The insurance industry and financial institutions are playing an increasingly strategic role in advancing climate resilience across infrastructure projects. Their impact can be understood through three key contributions:

  • Providing Deep Risk Intelligence
    Firms like Aon are investing hundreds of millions of dollars annually in climate data and analytics. These include in-house catastrophe models that assess acute risks like floods, hurricanes, or wildfires, and downscaled climate models that project how chronic risks such as extreme heat or drought may evolve. This intelligence helps project developers and investors understand the full risk profile of an asset, starting from the planning stage.
  • Advising on Loss Control and Risk Mitigation
    Beyond data, these institutions provide practical advice on how to reduce exposure. This means building in safer places and designing infrastructure to handle extreme weather conditions. For example, advising on elevated construction to reduce flood risk or using materials and structural systems that can endure high wind loads. These insights are often critical in shaping design choices that reduce vulnerabilities from the start.
  • Translating Risk into Actionable Financial Terms
    Perhaps most importantly, insurers and advisors help quantify the impact of resilience in terms that resonate with underwriters and financial sponsors. By illustrating the difference in probable maximum losses with and without resilience measures, they make the financial case for risk reduction. This information also helps tailor insurance programs during both construction and operations phases, improving coverage and pricing.

Meanwhile, financial institutions—from banks to pension funds—are increasingly screening for physical climate risks during due diligence. The goal is clear: to avoid investing in assets that could become unprofitable, uninsurable, or un-investable over time. By asking the right questions, these institutions are driving a powerful shift—sending a market signal that resilience is not just good practice, but essential to long-term value.

How does the FAST-Infra Label support and accelerate capital deployment toward sustainable infrastructure?
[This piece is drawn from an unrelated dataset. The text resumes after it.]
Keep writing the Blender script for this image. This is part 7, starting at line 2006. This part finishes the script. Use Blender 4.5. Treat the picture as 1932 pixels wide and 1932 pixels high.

The FAST-Infra Label is gaining strong support across the infrastructure ecosystem—for good reason. It simplifies how sustainability and resilience are embedded into projects, and makes it easier for capital to flow where it’s needed most. Here are three key ways it supports this shift:

  • A comprehensive and practical framework
    The FAST-Infra Label is built around four core dimensions of sustainability: Environmental, Social, Adaptation and Resilience, and Governance. This comprehensive approach ensures that infrastructure projects are assessed not just for climate and environmental performance, but also for social outcomes and long-term resilience. For developers, it provides a clear and practical pathway to embed these priorities from the outset.
  • An umbrella for global best practices
    One of the Label’s greatest strengths is that it serves as an umbrella for existing sustainability standards and guidelines. This makes it much easier for project developers to demonstrate alignment with what different investors are looking for—without the burden of navigating multiple, separate certification processes.
  • Market clarity for investors and lenders
    For investors and lenders, the Label offers easy identification and comparability. The FAST-Infra Label Application Portal, developed by Bloomberg, streamlines project submissions for the FAST-Infra Label. By enhancing transparency and comparability, it simplifies due diligence for investors and supports informed investment decisions. 
“The long term vision of success is that we hope to see evidence of superior financial performance for FAST-Infra labelled projects and, from an insurance standpoint, improved loss history. This will help with creation of incentives for resilient ways of building infrastructure projects, where these projects could eventually become their own asset class that is traded at a premium,”

Climate resilience is the foundation for future-proof infrastructure and investment. As the frequency and severity of climate events increase, integrating climate risk data, resilient design, and comprehensive frameworks like the FAST-Infra Label will be critical in delivering infrastructure that stands the test of time.